Opinion

Slippery slope

Slippery slope

The woes of non-banking finance companies and housing finance companies continue to reverberate through the financial system. A few days ago, Dewan Housing Finance Corporation defaulted on its interest obligations. Its short-term rating has been cut to default. Financial conditions have worsened with spreads of NBFC bonds rising significantly in the recent past. At one level, the argument can be made that lenders are re-evaluating their risk. That the market is discriminating between the better-rated NBFCs and those whose balance sheets appear problematic. And, that an intervention at this stage will create problems of moral hazard. But, there is genuine concern that the DHFL default can “accentuate contagion risk in the financial sector”, as noted by the investment house CLSA in a note. This needs to be addressed.

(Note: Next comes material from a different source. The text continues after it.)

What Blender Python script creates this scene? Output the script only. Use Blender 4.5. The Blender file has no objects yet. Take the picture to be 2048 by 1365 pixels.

A possible solution is for the RBI to open a special borrowing window to provide liquidity to NBFCs/HFCs. As was done during the financial crisis of 2008, the central bank, under sections 17 and 18 of the RBI act, can provide short term liquidity to NBFCs, till financial conditions normalise. But, the RBI doesn’t seem inclined towards this route, presumably because it will be difficult to differentiate between NBFCs. It could also nudge banks to increase their lending to NBFCs. To this effect, it has already eased norms for maintaining risk weights on bank lending to NBFCs. Further easing of systemic liquidity could boost flows to NBFCs. The question is will risk-averse banks lend? Part of the problem is that the difficulty in differentiating between illiquid NBFCs from those that are insolvent. To address this, some have advocated for an asset quality review to reveal the true state of NBFCs’ books. While this will address issues of information asymmetry, such a move may end up prolonging the crisis. Perhaps, the RBI could identify systemically important NBFCs and backstop them through banks.

But the larger issue of resolution of financial firms remains. Situations such as the current one warrant swift resolution so that problems remain contained. Perhaps, the newly formed cabinet committee on investment and growth could contemplate bringing back the FRDI bill, with modifications to address contentious issues like the bail-in clause and deposit insurance.